Agents should also think about repeatability. The best arrangement is not the one that works brilliantly for one building and becomes a mess everywhere else. It is the one that can be rolled out across a portfolio with clear pricing, predictable support and minimal admin.
How to choose a provider without getting the usual nonsense
Start with coverage and infrastructure. Not every network reaches every property, and not every provider has the same options. A multi-network ISP can be useful here because it is not relying on one fibre footprint and calling it choice.
Then look hard at pricing. Is the monthly cost clear? Are there setup fees, mid-contract increases or clauses that make budgeting harder than it needs to be? Landlords do not need telecom theatre. They need numbers that stay sensible.
After that, look at support. When installs slip or faults appear, how easy is it to speak to a person who can actually help? This is where a smaller, sharper provider often beats the lumbering household names. Giant, for example, leans into exactly that – fast UK-based support, transparent pricing and full fibre options that fit both homes and property portfolios.

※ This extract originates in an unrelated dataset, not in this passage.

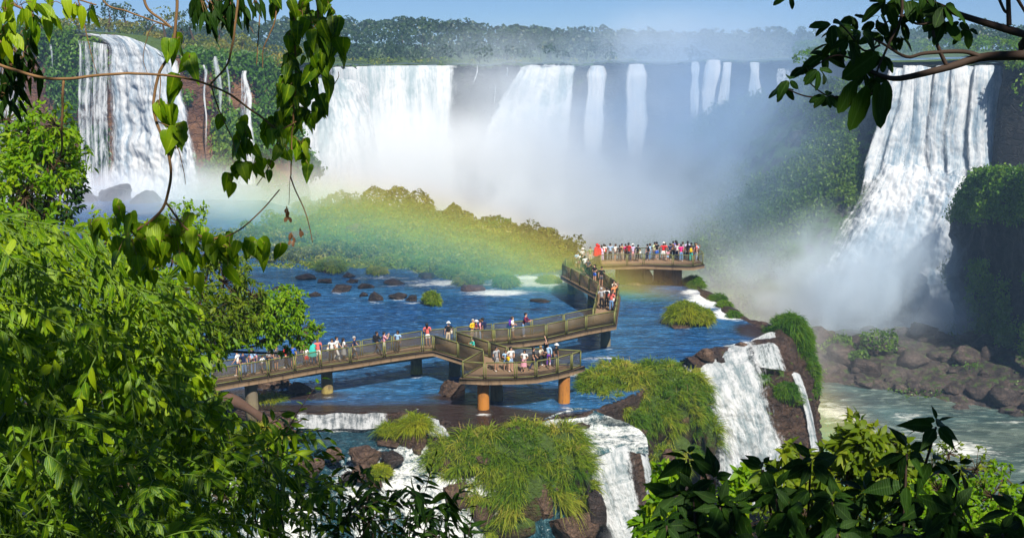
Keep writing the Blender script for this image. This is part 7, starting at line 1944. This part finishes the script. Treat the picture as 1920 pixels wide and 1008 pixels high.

Finally, think beyond the first order. If you may want digital phone services, mobile connectivity, tenant self-serve onboarding or wider building connectivity later, choose a provider that can grow with the property rather than forcing you into another switch six months down the line.
Broadband for landlords is now part of the rental standard
There was a time when broadband sat in the nice-to-have bucket. That time has gone. Tenants expect decent internet, agents benefit from fewer delays and landlords who treat connectivity seriously tend to run into fewer avoidable problems.
That does not mean every property needs an expensive, all-singing package. It means the setup should be intentional. Know who the property is for, choose a service that matches real usage and avoid providers that rely on confusing contracts and vanishing support to keep margins up.
Get it right and broadband becomes one less issue to chase, one more reason tenants stay, and one more sign that your property is being run properly.